The British really did try to win, expending fortunes & many lives. In the end, they managed to retain the rest of their empire.

Yes, we call our tiny corner of what some historians call the first world war (one of many candidates, however) by a different name. My point was that the part of the world that counted at the time saw the conflict very differently.

I have Washington’s Crossing. I also have his Historians’ Fallacies, a seminal book in teaching historians - and everybody else - how to think and how to avoid dumb thinking. With actual examples of mistakes by actual historians. One of the few books that should be made mandatory, and not just recommended.

Careful how you ask for it at the library…

Yes, a fine book.

I didn’t really feel like responding before, but as the thread was revived…

The colonials were certainly wealthier per capita than Great Britain, and already enjoyed what was probably the highest standard of living in the world. In total they still had lower wealth than Great Britain due to the difference in population, but they still had a substantial population already as I indicated.

I’m not sure what answer you expect other than “everywhere”. You keep expecting that there was some specific, conveniently described good that one can point to as “wealth”. But the colonies had many goods: iron, wheat, corn, tobacco, sugar, rum, lumber, and indigo. None of the colonies were near-monocultures in the same way as the Caribbean islands were. They were only hamstrung by British trading laws and desire to keep manufacturing at home, and they knew it.
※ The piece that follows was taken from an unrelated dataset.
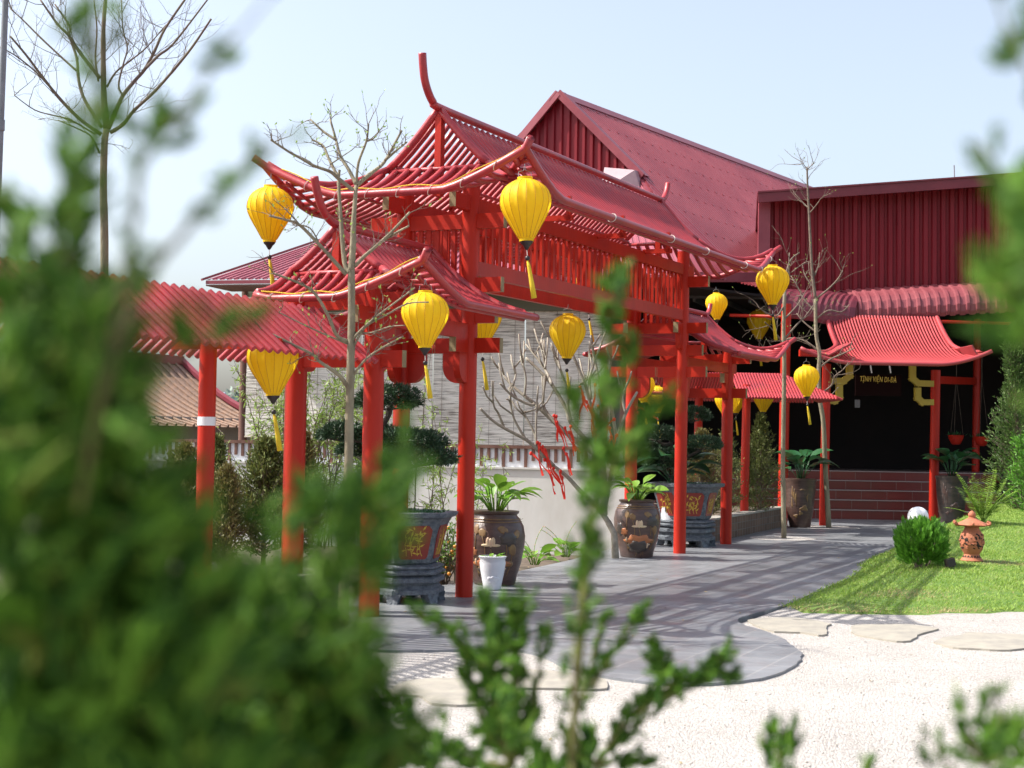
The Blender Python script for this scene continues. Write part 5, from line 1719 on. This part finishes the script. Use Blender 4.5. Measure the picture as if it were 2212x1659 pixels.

Once they had their own government, the Colonies proved capable of taxing and supporting a bureaucracy and military of their own, despite having no established procedure or government, having the great difficulty of a much more scattered population over a far larger territory, and having hostile armies already at home. That the resources to do this existed at all and could be assembled spoke to the considerable plenty which already existed.